EXERCISE REQUIREMENTS – Render the material again word for word, skipping the pictures in it.

DATA LINES –
(begin)
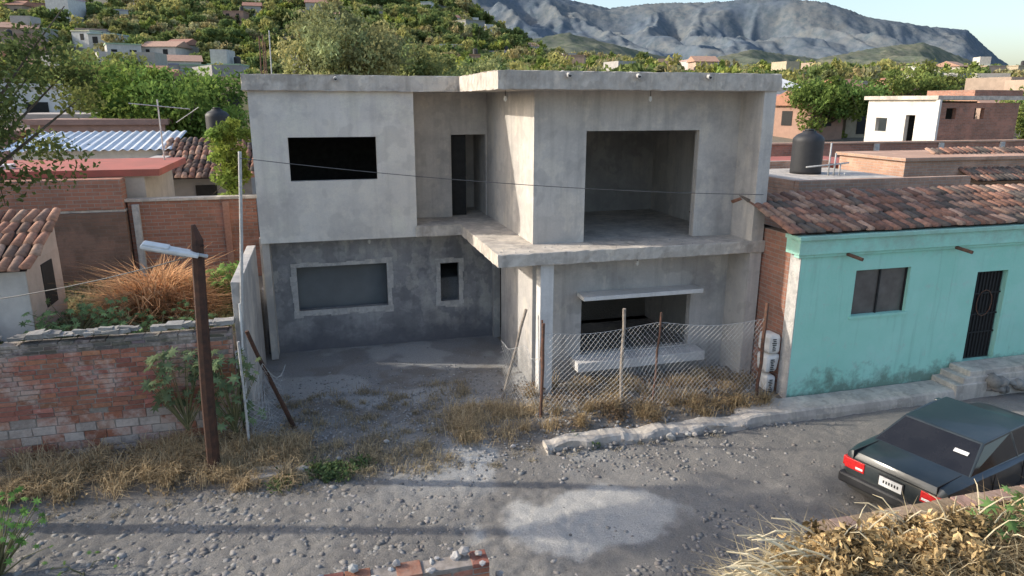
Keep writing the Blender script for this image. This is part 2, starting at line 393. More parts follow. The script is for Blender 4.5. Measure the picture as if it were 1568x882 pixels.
for x,y,c,h in ((-4.0,3.9,M['rust2'],.75),(-3.9,3.95,M['rust2'],.65),(-3.82,4.3,M['galv'],.9),(-3.95,4.2,M['rust2'],.8)):
    mb.tube([(x,y,6.0),(x+.02,y,6.08+h)],.012,c,5)
mb.emit("roof_rebars",B)
mb=MB(); mb.box(-4.55,-4.38,.22,3.46,-.2,2.64,M['conc_lowr'],jit=.008); mb.emit("boundary_wall",bevel=.008)

# ---------------------------------------------------------------- scatter utilities
def ico():
    bm=bmesh.new(); bmesh.ops.create_icosphere(bm,subdivisions=1,radius=1); v=np.array([p.co[:] for p in bm.verts]); f=np.array([[a.index for a in q.verts] for q in bm.faces]); bm.free(); return v,f
IV,IF=ico()
def stones(name,P,S,cols,flat=.55,parent=None,sm=True):
    n=len(P); k=len(IV)
    sc=S[:,None]*rng.uniform(.7,1.35,(n,3)); sc[:,2]*=flat
    v=IV[None]*(1+rng.uniform(-.22,.22,(n,k,1)))*sc[:,None]
    a=rng.uniform(0,6.28,n); ca,sa=np.cos(a)[:,None],np.sin(a)[:,None]
    x=v[:,:,0]*ca-v[:,:,1]*sa; y=v[:,:,0]*sa+v[:,:,1]*ca
    v=np.stack([x,y,v[:,:,2]],2)+P[:,None]
    F=(IF[None]+(np.arange(n)*k)[:,None,None]).reshape(-1,3)
    return npmesh(name,v.reshape(-1,3),F,M['stone'],np.repeat(cols,k,0),parent,sm)
def greys(n,lo=.12,hi=.32,warm=.03):
    g=rng.uniform(lo,hi,n); return np.stack([g+warm*(1+rng.uniform(0,1,n)),g+warm*.8,g],1)
hz=H
n=19000; x=rng.uniform(-9.5,6,n); y=rng.uniform(-5.6,-1.5,n)
dens=.3+1.0*ss(.42,.6,fbm(x*.6,y*.9,3,90)); dens=dens*(1-.8*ss(-1,3,x)); dens*=1-.95*(np.sqrt(((x-.35)/1.6)**2+((y+3.75)/1.05)**2)<1)
k=rng.uniform(0,1,n)<dens; x,y=x[k],y[k]; s=(.012+.038*rng.uniform(0,1,len(x))**2.)*(1+.4*(1-ss(-4,-1,x)))
stones("cobblestones",np.stack([x,y,hz(x,y)+.002],1),s,greys(len(x),.17,.32,.022),.45)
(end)
TASK SOLUTION –
Keep writing the Blender script for this image. This is part 2, starting at line 393. More parts follow. The script is for Blender 4.5. Measure the picture as if it were 1568x882 pixels.
for x,y,c,h in ((-4.0,3.9,M['rust2'],.75),(-3.9,3.95,M['rust2'],.65),(-3.82,4.3,M['galv'],.9),(-3.95,4.2,M['rust2'],.8)):
    mb.tube([(x,y,6.0),(x+.02,y,6.08+h)],.012,c,5)
mb.emit("roof_rebars",B)
mb=MB(); mb.box(-4.55,-4.38,.22,3.46,-.2,2.64,M['conc_lowr'],jit=.008); mb.emit("boundary_wall",bevel=.008)

# ---------------------------------------------------------------- scatter utilities
def ico():
    bm=bmesh.new(); bmesh.ops.create_icosphere(bm,subdivisions=1,radius=1); v=np.array([p.co[:] for p in bm.verts]); f=np.array([[a.index for a in q.verts] for q in bm.faces]); bm.free(); return v,f
IV,IF=ico()
def stones(name,P,S,cols,flat=.55,parent=None,sm=True):
    n=len(P); k=len(IV)
    sc=S[:,None]*rng.uniform(.7,1.35,(n,3)); sc[:,2]*=flat
    v=IV[None]*(1+rng.uniform(-.22,.22,(n,k,1)))*sc[:,None]
    a=rng.uniform(0,6.28,n); ca,sa=np.cos(a)[:,None],np.sin(a)[:,None]
    x=v[:,:,0]*ca-v[:,:,1]*sa; y=v[:,:,0]*sa+v[:,:,1]*ca
    v=np.stack([x,y,v[:,:,2]],2)+P[:,None]
    F=(IF[None]+(np.arange(n)*k)[:,None,None]).reshape(-1,3)
    return npmesh(name,v.reshape(-1,3),F,M['stone'],np.repeat(cols,k,0),parent,sm)
def greys(n,lo=.12,hi=.32,warm=.03):
    g=rng.uniform(lo,hi,n); return np.stack([g+warm*(1+rng.uniform(0,1,n)),g+warm*.8,g],1)
hz=H
n=19000; x=rng.uniform(-9.5,6,n); y=rng.uniform(-5.6,-1.5,n)
dens=.3+1.0*ss(.42,.6,fbm(x*.6,y*.9,3,90)); dens=dens*(1-.8*ss(-1,3,x)); dens*=1-.95*(np.sqrt(((x-.35)/1.6)**2+((y+3.75)/1.05)**2)<1)
k=rng.uniform(0,1,n)<dens; x,y=x[k],y[k]; s=(.012+.038*rng.uniform(0,1,len(x))**2.)*(1+.4*(1-ss(-4,-1,x)))
stones("cobblestones",np.stack([x,y,hz(x,y)+.002],1),s,greys(len(x),.17,.32,.022),.45)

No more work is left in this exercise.